I’ll proudly argue that against anybody: we LNG advocates stand on the right side of history.

U.S. LNG exports support human development and are critical to helping our partners get off Russian gas.

LNG exports help lower CO2 emissions and fight climate change by: 1) displacing coal, 2) helping poor countries and billions of humans dangerously stuck on biomass get access to a modern, low-carbon fuel like gas, and 3) backing up wind and solar power.

Weather-dependent, wind and solar, of course, are naturally intermittent, so a changing climate could make them less reliable than advertised (nobody seems to be discussing this).

And it’s natural gas that fills-in.

Thus, the “more domestic production” is the second part of our “LNG is great” equation and more production demands more pipelines.

After down years in 2019 and 2020, the U.S. Department of Energy tracks 7.4 Bcf/d of capacity added last year, or just over a third of what we added in 2018.

In other words, in terms of new required infrastructure, we’re going in the opposite direction needed to support a fuel that’s growing in importance:

  • Reality Check 1: We could see an astounding 86,000 MW of coal capacity be retired by 2030, or 40-45% of the current total fleet.
  • Reality Check 2: even green-tinted New York City turned to three new natural gas plants when it retired Indian Point Nuclear in 2021.

Rev. Jesse Jackson has talked about pipelines being good for our social justice goals too, as higher cost energy disproportionately hurts our most vulnerable most.

Rightfully so, more natural gas has quickly been gaining even more bi-partisan support: this war has shown that anti-fracking and anti-pipeline is pro-Putin.
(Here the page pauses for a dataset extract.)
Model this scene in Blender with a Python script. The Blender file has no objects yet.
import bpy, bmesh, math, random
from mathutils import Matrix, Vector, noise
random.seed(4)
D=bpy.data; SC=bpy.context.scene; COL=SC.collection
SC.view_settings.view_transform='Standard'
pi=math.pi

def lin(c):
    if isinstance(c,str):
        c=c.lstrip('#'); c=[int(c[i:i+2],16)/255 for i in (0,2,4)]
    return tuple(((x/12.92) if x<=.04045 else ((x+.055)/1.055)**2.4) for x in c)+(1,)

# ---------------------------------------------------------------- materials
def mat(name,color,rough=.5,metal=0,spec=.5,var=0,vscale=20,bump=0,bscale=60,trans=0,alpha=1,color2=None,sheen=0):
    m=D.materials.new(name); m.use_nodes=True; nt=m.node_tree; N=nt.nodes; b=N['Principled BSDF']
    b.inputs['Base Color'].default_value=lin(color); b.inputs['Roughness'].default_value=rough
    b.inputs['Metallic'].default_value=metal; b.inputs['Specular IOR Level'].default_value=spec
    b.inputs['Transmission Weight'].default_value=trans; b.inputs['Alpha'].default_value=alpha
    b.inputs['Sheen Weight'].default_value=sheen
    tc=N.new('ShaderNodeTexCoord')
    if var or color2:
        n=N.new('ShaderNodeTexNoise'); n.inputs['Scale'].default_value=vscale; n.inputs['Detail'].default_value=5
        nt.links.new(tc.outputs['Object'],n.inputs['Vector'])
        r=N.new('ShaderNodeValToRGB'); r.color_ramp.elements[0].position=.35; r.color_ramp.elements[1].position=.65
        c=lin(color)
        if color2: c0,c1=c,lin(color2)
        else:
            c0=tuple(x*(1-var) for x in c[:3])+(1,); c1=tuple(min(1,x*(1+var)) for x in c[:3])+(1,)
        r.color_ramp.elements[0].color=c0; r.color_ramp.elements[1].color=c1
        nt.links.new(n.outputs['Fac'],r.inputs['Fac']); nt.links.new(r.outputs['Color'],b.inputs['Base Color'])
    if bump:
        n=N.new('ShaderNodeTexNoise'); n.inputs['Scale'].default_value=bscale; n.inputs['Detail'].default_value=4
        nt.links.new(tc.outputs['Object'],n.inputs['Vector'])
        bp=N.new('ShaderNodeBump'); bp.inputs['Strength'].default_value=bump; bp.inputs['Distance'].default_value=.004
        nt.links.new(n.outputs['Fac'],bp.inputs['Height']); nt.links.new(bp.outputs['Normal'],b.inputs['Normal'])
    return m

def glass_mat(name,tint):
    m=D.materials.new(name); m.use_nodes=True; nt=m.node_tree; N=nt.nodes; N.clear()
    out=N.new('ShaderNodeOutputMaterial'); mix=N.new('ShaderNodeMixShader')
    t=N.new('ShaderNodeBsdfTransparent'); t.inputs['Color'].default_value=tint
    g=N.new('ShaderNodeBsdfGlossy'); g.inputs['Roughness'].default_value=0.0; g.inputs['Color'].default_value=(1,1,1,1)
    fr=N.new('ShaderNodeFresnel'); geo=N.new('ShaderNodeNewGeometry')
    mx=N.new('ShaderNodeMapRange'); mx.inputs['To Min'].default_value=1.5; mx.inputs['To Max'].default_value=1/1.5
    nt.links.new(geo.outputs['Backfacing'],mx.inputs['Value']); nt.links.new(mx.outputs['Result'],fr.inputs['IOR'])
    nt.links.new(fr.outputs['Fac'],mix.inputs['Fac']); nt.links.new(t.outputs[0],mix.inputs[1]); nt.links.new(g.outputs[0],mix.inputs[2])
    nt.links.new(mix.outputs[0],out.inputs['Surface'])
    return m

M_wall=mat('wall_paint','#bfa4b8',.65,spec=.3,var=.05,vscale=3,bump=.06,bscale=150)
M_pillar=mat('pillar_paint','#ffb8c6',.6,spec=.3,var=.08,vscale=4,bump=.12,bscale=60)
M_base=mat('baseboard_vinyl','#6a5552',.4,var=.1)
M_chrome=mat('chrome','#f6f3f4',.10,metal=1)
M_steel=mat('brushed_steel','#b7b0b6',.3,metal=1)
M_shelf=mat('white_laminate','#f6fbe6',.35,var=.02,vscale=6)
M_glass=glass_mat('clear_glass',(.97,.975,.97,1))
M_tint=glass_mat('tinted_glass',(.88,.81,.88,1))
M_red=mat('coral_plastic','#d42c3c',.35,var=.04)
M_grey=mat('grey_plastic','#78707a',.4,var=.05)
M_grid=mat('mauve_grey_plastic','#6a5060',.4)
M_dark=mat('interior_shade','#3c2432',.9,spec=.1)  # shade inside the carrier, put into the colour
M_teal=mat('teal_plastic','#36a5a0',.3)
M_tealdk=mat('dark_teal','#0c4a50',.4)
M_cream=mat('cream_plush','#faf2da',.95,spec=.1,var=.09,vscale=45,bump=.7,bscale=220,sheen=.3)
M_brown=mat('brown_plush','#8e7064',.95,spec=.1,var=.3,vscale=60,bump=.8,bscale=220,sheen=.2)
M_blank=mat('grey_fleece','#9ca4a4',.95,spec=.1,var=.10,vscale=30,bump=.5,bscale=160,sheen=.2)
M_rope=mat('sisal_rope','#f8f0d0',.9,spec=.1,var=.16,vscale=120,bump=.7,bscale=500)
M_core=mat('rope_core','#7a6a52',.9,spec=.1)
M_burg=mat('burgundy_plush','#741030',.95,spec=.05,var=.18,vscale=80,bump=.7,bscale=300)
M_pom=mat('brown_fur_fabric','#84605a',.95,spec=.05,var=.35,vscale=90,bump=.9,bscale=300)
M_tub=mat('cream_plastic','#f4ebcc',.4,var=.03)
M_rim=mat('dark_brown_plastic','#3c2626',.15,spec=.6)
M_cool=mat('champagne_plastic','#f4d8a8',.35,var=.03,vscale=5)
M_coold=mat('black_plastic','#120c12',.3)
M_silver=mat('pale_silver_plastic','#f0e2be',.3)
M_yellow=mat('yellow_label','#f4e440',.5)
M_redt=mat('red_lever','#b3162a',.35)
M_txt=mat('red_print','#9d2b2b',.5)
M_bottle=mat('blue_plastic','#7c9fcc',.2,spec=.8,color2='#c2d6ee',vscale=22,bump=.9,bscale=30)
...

To their credit, many green groups have come out in favor of gas and/or have said they’re more willing to compromise on some of their climate absolutism.
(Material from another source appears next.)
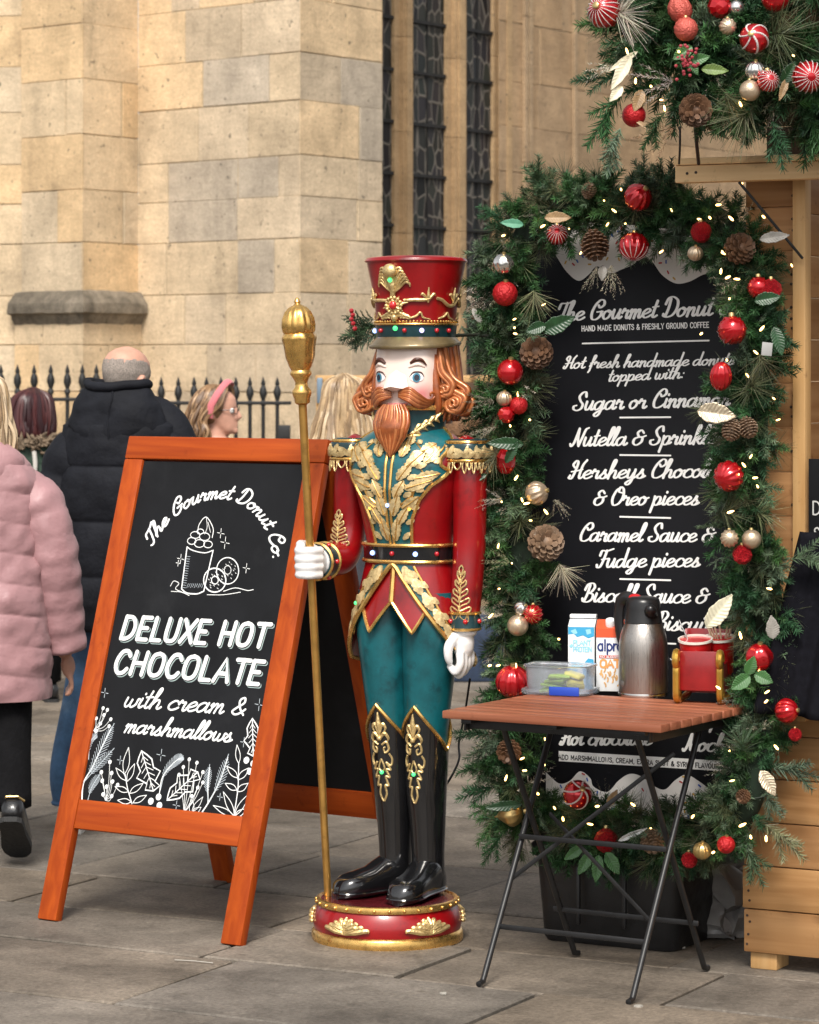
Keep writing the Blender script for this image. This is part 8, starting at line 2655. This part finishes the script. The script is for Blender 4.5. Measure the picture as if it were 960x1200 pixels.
for s_ in (-1, 1):
    q = MB(); q2, SX = shoe(q, Vector((s_ * .09, 0, .085)), 0, 0, .9); b = q.build('boot', LEATH, t, 60); q2.build('sole', MATS['rubber_sole'], b, 30)
H4 = [mat('fair_brown_hair', (.22, .125, .06), .45, var=.3, vs=30), mat('brown_hair', (.12, .065, .032), .45, var=.3, vs=30), mat('honey_hair', (.34, .21, .11), .45, var=.3, vs=30)]
q = MB(); q.ball(HXm @ Vector((0, .028, .142)), .100 * k, n=20, sc=(.98, 1.0, 1.08)); rr = random.Random(12)
def hp4(i):
    s_ = 1 if i % 2 else -1
    b_ = (i // 2) / 34
    y0 = -.055 + .15 * b_
    w_ = rr.uniform(-.008, .008)
    return [HXm @ Vector((s_ * .006, y0 * .8, .245 - .02 * b_)), HXm @ Vector((s_ * .065, y0, .222 - .02 * b_)), HXm @ Vector((s_ * .094, y0 * 1.02 + .022, .15)), HXm @ Vector((s_ * (.098 + w_), .035 + .10 * b_, .07)), HXm @ Vector((s_ * (.100 - w_), .015 + .13 * b_, .01)), HXm @ Vector((s_ * (.098 + w_), .03 + .15 * b_ - w_, -.06)), HXm @ Vector((s_ * .09, .01 + .15 * b_, -.12))]
hair_strands(q, None, hp4, 70, [.008, .011, .011, .010, .009, .007, .002]); q.build('hair', H4, t, 60)
q = MB()
P = [HXm @ Vector((.109 * math.cos(a), -.012 - .045 * max(0, math.sin(a)) + .02 * (1 - math.sin(a)), .142 + .122 * math.sin(a))) for a in np.linspace(-.5, PI + .5, 26)]
q.tube(P, .0155, 10, flat=.4); q.build('headband', mat('pink_velvet', (.60, .16, .18), .8, sheen=.3), t)
q = MB()
for s_ in (-1, 1):
    P = [HXm @ Vector((s_ * (.033 + .021 * math.cos(a)), -.102 + .012 * abs(math.cos(a)) * (1 if math.cos(a) > 0 else 0), .118 + .018 * math.sin(a))) for a in np.linspace(0, 2 * PI, 17)[:-1]]
    q.tube(P, .0016, 6, True); q.tube([HXm @ Vector((s_ * .054, -.095, .121)), HXm @ Vector((s_ * .078, -.04, .119)), HXm @ Vector((s_ * .082, .02, .112))], .0018, 6)
q.tube([HXm @ Vector((-.012, -.104, .121)), HXm @ Vector((.012, -.104, .121))], .0018, 6); q.build('glasses', mat('dark_frame', (.02, .012, .012), .3), t)
for s_ in (-1, 1):
    q = MB(); q.ball(HXm @ Vector((s_ * .033, -.078, .116)), .0125, n=12); ey = q.build('eye', EYEW, t)
    q = MB(); q.ball(HXm @ Vector((s_ * .033, -.087, .116)), .006, n=10); q.build('iris', EYED, ey)

# ---- blond person behind the statue, seen from behind
g_ = at(404, 870, 12.3); g_.z = 0
t, HXm, k = person('person with long straight blond hair seen from behind, between the staff and the statue', g_, R(180), 1.545)
q, L = puff([(z * k, x, y, rx * k, ry * k, e) for z, x, y, rx, ry, e in [(.66, 0, .0, .21, .17, 2.2), (.9, 0, 0, .20, .15, 2.2), (1.15, 0, 0, .185, .14, 2.2), (1.3, 0, 0, .19, .13, 2.2), (1.39, 0, .01, .16, .11, 2.2), (1.45, 0, .012, .09, .09, 2)]], .3, .006, 2.3)
DKC = mat('dark_coat', (.03, .032, .04), .8, var=.3, vs=20); coat = q.build('coat', DKC, t, 180)
for s_ in (-1, 1):
    q = puff_tube([(s_ * .16 * k, .01, 1.37 * k), (s_ * .21 * k, .02, 1.2 * k), (s_ * .24 * k, 0, .95 * k), (s_ * .245 * k, -.03, .8 * k)], [.068, .066, .056, .05], .4, .003, s_); q.build('sleeve', DKC, coat, 180)
q = MB()
for s_ in (-1, 1): q.tube([(s_ * .08 * k, 0, .85 * k), (s_ * .09 * k, 0, .1)], [.085, .06], 14)
q.build('trousers', DTROU, t, 180)
for s_ in (-1, 1):
    q = MB(); q2, SX = shoe(q, Vector((s_ * .09, 0, .085)), 0, 0, .9); b = q.build('boot', LEATH, t, 60); q2.build('sole', MATS['rubber_sole'], b, 30)
q = MB(); q.ball(HXm @ Vector((0, .012, .14)), .100 * k, n=20, sc=(.95, 1.04, 1.06)); rr = random.Random(22)
def hp5(i):
    a = R(-8 + 196 * i / 79); c, s2 = math.cos(a), math.sin(a)
    sp_ = rr.uniform(.95, 1.1)
    return [HXm @ Vector((.006 * c, .0, .25)), HXm @ Vector((.078 * c, .012 + .088 * s2, .212)), HXm @ Vector((.100 * c, .012 + .112 * s2, .12)), HXm @ Vector((.118 * c * sp_, .02 + .12 * s2, .03)), HXm @ Vector((.140 * c * sp_, .03 + .13 * s2, -.07)), HXm @ Vector((.165 * c * sp_, .035 + .14 * s2, -.20))]
hair_strands(q, None, hp5, 80, [.008, .011, .012, .012, .011, .004]); q.build('hair', H1, t, 60)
The silver lining of Putin’s illegal war? Americans are realizing that we must talk with each other more, demonizing less.

The climate-energy war can only be won if we realize that we’re all Americans, not Republicans vs. Democrats.
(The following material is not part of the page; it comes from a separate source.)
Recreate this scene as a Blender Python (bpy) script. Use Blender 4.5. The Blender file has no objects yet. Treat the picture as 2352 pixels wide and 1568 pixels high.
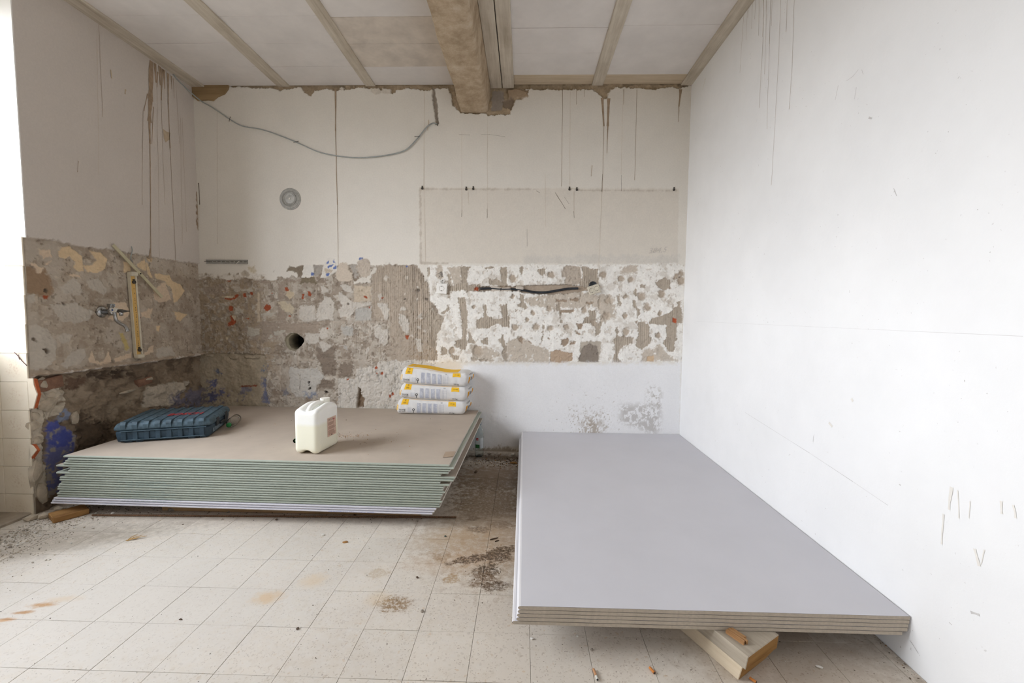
import bpy, bmesh, math, random
import numpy as np
from mathutils import Vector, Matrix, Euler

SC = bpy.context.scene
COL = SC.collection
R = random.Random(7)

# ------------------------------------------------------------------ camera
F_PX = 1011.9
CAM = np.array([0.0, -3.4879, 1.1206])
pit, yaw, rol = 0.0663, 0.0268, 0.0088
_fwd = np.array([-math.sin(yaw)*math.cos(pit), math.cos(yaw)*math.cos(pit), -math.sin(pit)])
_rt = np.array([math.cos(yaw), math.sin(yaw), 0.0])
_up = np.cross(_rt, _fwd)
CR = _rt*math.cos(rol) + _up*math.sin(rol)
CU = -_rt*math.sin(rol) + _up*math.cos(rol)
cd = bpy.data.cameras.new('camera')
cam = bpy.data.objects.new('camera', cd); COL.objects.link(cam)
cd.sensor_width = 36.0
cd.lens = F_PX/2352*36.0
cd.clip_start = 0.02
cam.matrix_world = Matrix(((CR[0], CU[0], -_fwd[0], CAM[0]), (CR[1], CU[1], -_fwd[1], CAM[1]),
                           (CR[2], CU[2], -_fwd[2], CAM[2]), (0, 0, 0, 1)))
SC.camera = cam

# ------------------------------------------------------------------ light
SC.view_settings.view_transform = 'Standard'
SC.view_settings.look = 'None'
SC.view_settings.exposure = 0.10
SC.view_settings.gamma = 1.0
SC.view_settings.use_curve_mapping = False
SKY = 17.5
w = bpy.data.worlds.new('overcast_sky'); SC.world = w
w.use_nodes = True
nt = w.node_tree
bg = nt.nodes['Background']
tc = nt.nodes.new('ShaderNodeTexCoord')
sp = nt.nodes.new('ShaderNodeSeparateXYZ'); nt.links.new(tc.outputs['Generated'], sp.inputs[0])
rp = nt.nodes.new('ShaderNodeValToRGB')
mr = nt.nodes.new('ShaderNodeMapRange')
mr.inputs['From Min'].default_value = -1; mr.inputs['From Max'].default_value = 1
nt.links.new(sp.outputs['Z'], mr.inputs['Value'])
nt.links.new(mr.outputs[0], rp.inputs[0])
rp.color_ramp.elements[0].position = 0.0; rp.color_ramp.elements[0].color = (.10, .10, .095, 1)
rp.color_ramp.elements[1].position = 1.0; rp.color_ramp.elements[1].color = (.52, .56, .62, 1)
e = rp.color_ramp.elements.new(0.47); e.color = (.15, .148, .14, 1)
e = rp.color_ramp.elements.new(0.53); e.color = (1.06, 1.10, 1.16, 1)
nt.links.new(rp.outputs[0], bg.inputs['Color'])
bg.inputs['Strength'].default_value = SKY
SC.cycles.max_bounces = 10
SC.cycles.diffuse_bounces = 7
SC.cycles.sample_clamp_indirect = 8.0

def portal(name, loc, rot, sx, sy):
    l = bpy.data.lights.new(name, 'AREA'); l.shape = 'RECTANGLE'; l.size = sx; l.size_y = sy
    l.energy = 1.0
    l.cycles.is_portal = True
    o = bpy.data.objects.new(name, l); COL.objects.link(o)
    o.location = loc; o.rotation_euler = rot
    return o

# room, metres: back wall y = 0, floor z = 0
XL, XR, H = -2.5976, 1.2474, 2.856
YF = -6.2                      # wall behind the camera
YC = -1.235                    # corner of the window niche
WIN1 = (-2.95, YC, 0.95, 2.72) # y0 y1 z0 z1
WIN2_FILL = (-5.0, -4.1, 0.86, 2.5)  # unseen second window, added and sized for fill light
for i, (y0, y1, z0, z1) in enumerate((WIN1, WIN2_FILL)):
    portal('window_portal', (XL-.43, (y0+y1)/2, (z0+z1)/2), (0, -math.pi/2, 0), z1-z0, y1-y0)

# ------------------------------------------------------------------ pixel helper for tracing
def ray(px, py):
    return _fwd + CR*(px-1176)/F_PX - CU*(py-784)/F_PX
def at(px, py, ax, v):
    d = ray(px, py); t = (v-CAM[ax])/d[ax]
    return CAM + t*d
def bw(px, py, y=0.0): return at(px, py, 1, y)
def lw(px, py, x=XL): return at(px, py, 0, x)
def rw(px, py, x=XR): return at(px, py, 0, x)
def fl(px, py, z=0.0): return at(px, py, 2, z)
def view(ox, oy, s):
    return lambda q: (ox+q[0]/s, oy+q[1]/s)
VA = view(440, 600, 6.533); VB = view(700, 580, 6.533); VC = view(700, 780, 9.046); VD = view(60, 820, 5.6)
Z4 = view(980, 580, 3.734); Z1 = view(0, 500, 3.92); ZC = view(440, 800, 7.84); ZT = view(750, 0, 3.92)
ZR = view(1150, 0, 3.36); ZL = view(150, 0, 3.92); PX = view(0, 0, 1.0)

# ------------------------------------------------------------------ colour helpers
def lin(c):
    c = np.asarray(c, float)/255.0
    return np.where(c <= .04045, c/12.92, ((c+.055)/1.055)**2.4)
def L4(c):
    l = lin(c); return (l[0], l[1], l[2], 1.0)

class NB:
    """tiny node builder"""
    def __init__(s, name):
        s.m = bpy.data.materials.new(name); s.m.use_nodes = True
        s.t = s.m.node_tree; s.bsdf = s.t.nodes['Principled BSDF']
    def n(s, typ, **kw):
        nd = s.t.nodes.new(typ)
        for k, v in kw.items(): setattr(nd, k, v)
        return nd
    def l(s, a, b): s.t.links.new(a, b)
    def noise(s, vec, scale, detail=4, rough=.6, dim='3D'):
        nd = s.n('ShaderNodeTexNoise'); nd.noise_dimensions = dim
        nd.inputs['Scale'].default_value = scale; nd.inputs['Detail'].default_value = detail
        nd.inputs['Roughness'].default_value = rough
        if vec is not None: s.l(vec, nd.inputs['Vector'])
        return nd.outputs['Fac']
    def ramp(s, fac, stops):
        nd = s.n('ShaderNodeValToRGB')
        els = nd.color_ramp.elements
        while len(els) < len(stops): els.new(.5)
        for e, (p, c) in zip(els, stops):
            e.position = p; e.color = c if len(c) == 4 else (*c, 1)
        s.l(fac, nd.inputs[0]); return nd.outputs[0]
    def mix(s, fac, a, b, mode='MIX'):
        nd = s.n('ShaderNodeMix'); nd.data_type = 'RGBA'; nd.blend_type = mode
        for sock, v in ((nd.inputs[0], fac), (nd.inputs[6], a), (nd.inputs[7], b)):
            if hasattr(v, 'links'): s.l(v, sock)
            elif isinstance(v, (int, float)): sock.default_value = v
            else: sock.default_value = v if len(v) == 4 else (*v, 1)
        return nd.outputs[2]
    def math(s, op, a, b=0.0, clamp=False):
        nd = s.n('ShaderNodeMath'); nd.operation = op; nd.use_clamp = clamp
        for i, v in enumerate((a, b)):
            if hasattr(v, 'links'): s.l(v, nd.inputs[i])
            else: nd.inputs[i].default_value = v
        return nd.outputs[0]
    def mapr(s, v, a, b, c=0.0, d=1.0):
        nd = s.n('ShaderNodeMapRange'); s.l(v, nd.inputs[0])
        for i, x in enumerate((a, b, c, d)): nd.inputs[i+1].default_value = x
        return nd.outputs[0]
    def bump(s, h, strength=.3, dist=.002):
        nd = s.n('ShaderNodeBump'); nd.inputs['Strength'].default_value = strength
        nd.inputs['Distance'].default_value = dist; s.l(h, nd.inputs['Height'])
        s.l(nd.outputs[0], s.bsdf.inputs['Normal'])
    def col(s, c):
        if hasattr(c, 'links'): s.l(c, s.bsdf.inputs['Base Color'])
        else: s.bsdf.inputs['Base Color'].default_value = c
    def rough(s, r, spec=.5):
        s.bsdf.inputs['Roughness'].default_value = r
        s.bsdf.inputs['Specular IOR Level'].default_value = spec
    def obj(s): return s.n('ShaderNodeTexCoord').outputs['Object']
    def pos(s): return s.n('ShaderNodeNewGeometry').outputs['Position']
    def rnd(s): return s.n('ShaderNodeObjectInfo').outputs['Random']

_mats = {}
def M(name, c, rough=.7, var=.10, scale=40.0, bump=.1, spec=.4, metal=0.0, c2=None, dist=.001, world=False, detail=4):
    """plain procedural surface: colour broken up by noise, fine relief"""
    if name in _mats: return _mats[name]
    b = NB(name); v = b.pos() if world else b.obj()
    n = b.noise(v, scale, detail)
    a = lin(c)
    lo = lin(c2) if c2 is not None else a*(1-var*1.6)
    hi = a if c2 is not None else a*(1+var)
    b.col(b.ramp(n, [(.30, tuple(lo)), (.70, tuple(np.minimum(hi, 1)))]))
    b.rough(rough, spec); b.bsdf.inputs['Metallic'].default_value = metal
    if bump > 0: b.bump(b.noise(v, scale*4, 3), bump, dist)
    _mats[name] = b.m
    return b.m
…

I’ve said it a million times: left, center, or right, I’ve never met anybody that is “pro-pollution.”

But we simply can’t allow energy fantasies to trump physics and high costs: wind, solar, and electric cars are not a panacea but a part of the climate solution.

We saw what happened in 2021 when gas prices were much higher than in 2020.

Coal had its best year since 2014 and emissions went up (gas emits 50% less CO2 than coal).

In fact, I would argue that the price of natural gas is even more important than the price of gasoline since it overwhelmingly determines the price of electricity, which is an even more indispensable product than gasoline – and increasingly so.

Double coal and double nuclear, gas is easily our main source of power at 40% of generation.

We’ve already been experiencing grid reliability problems that could severely damage our electrification and electric car goals.

So if you think it’s bad now, just imagine the problems when we put tens of millions of electric cars on the grid.

Most utility CEOs see the surge in power load demand coming after 2030, so the time to prepare is now.

Gas-based California’s climate goals, for instance, could boom the state’s power needs by 70% by 2045.

It’s time to wake up and learn from Europe (e.g., even Germany is now rushing to build LNG import terminals).

It’s time to build a lot more natural gas pipelines.